In so many of these police related threads on HN lately people make absurd claims and then are upset when asked about data or objectivity, which suggests people are looking to complain about something and don’t want their complaint validated with data, which is strange.
In an ideal world where we have an oracle telling us which cops are good and which are bad your comment makes sense. But the nature of corruption is to obfuscate its dealings. You can't just say "well we need independent oversight" then because there are so many institutional pivot points where cops can hide their abhorrent behavior before it gets to see the light of day.
In practical application ethics violations are knowable breaking of rules or demonstrable malicious intentions.
Police do everything they can to keep ethics violations from being measured. That is what the story is about. In light of that, your objection to psychometry's comment calling for oversight is quite absurd.
This is evidenced in how you think "ethics" can be defined by a wikipedia page.
The concept of ethics is very much different from its numerous instantiations.
Your comments in this thread are recursively ridiculous and I'm not sure how far I want to unwind them, but people are "inventing their own narratives" (this is an astonishingly bad way of characterizing the problem here) in preference to siting hard numbers because the police are not holding themselves accountable, a phenomenon that includes the suppression of the hard data on how many abuses there are.

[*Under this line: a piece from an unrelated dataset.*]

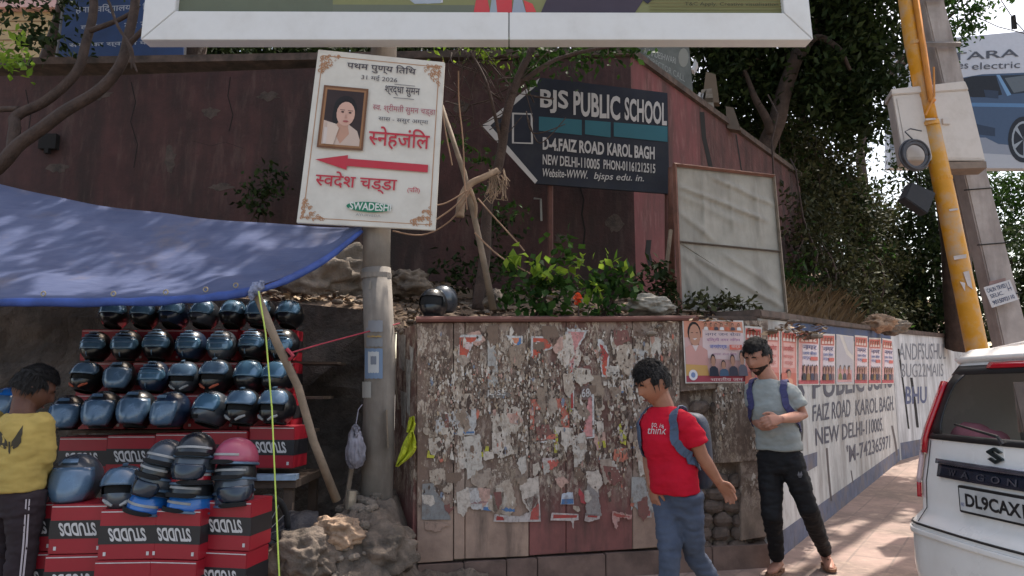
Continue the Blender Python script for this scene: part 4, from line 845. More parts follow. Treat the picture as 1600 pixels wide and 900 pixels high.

I assume you will agree that this is close to objectivity and therefore police are indeed corrupt?
> In so many of these police related threads on HN lately people make absurd claims and then are upset when asked about data or objectivity
And I provided you exactly what you wanted. Yet you seem to be dismissing said evidence out of...? Your feelings?
This is particularly tone deaf in light of the subject matter of the article. I can point to specific things that happened and say "that should not be permitted" or "this is evidence of a corrupt system that is not holding itself to account." I can do this before I know precisely how often it's happening, and it would be wrong not to do that.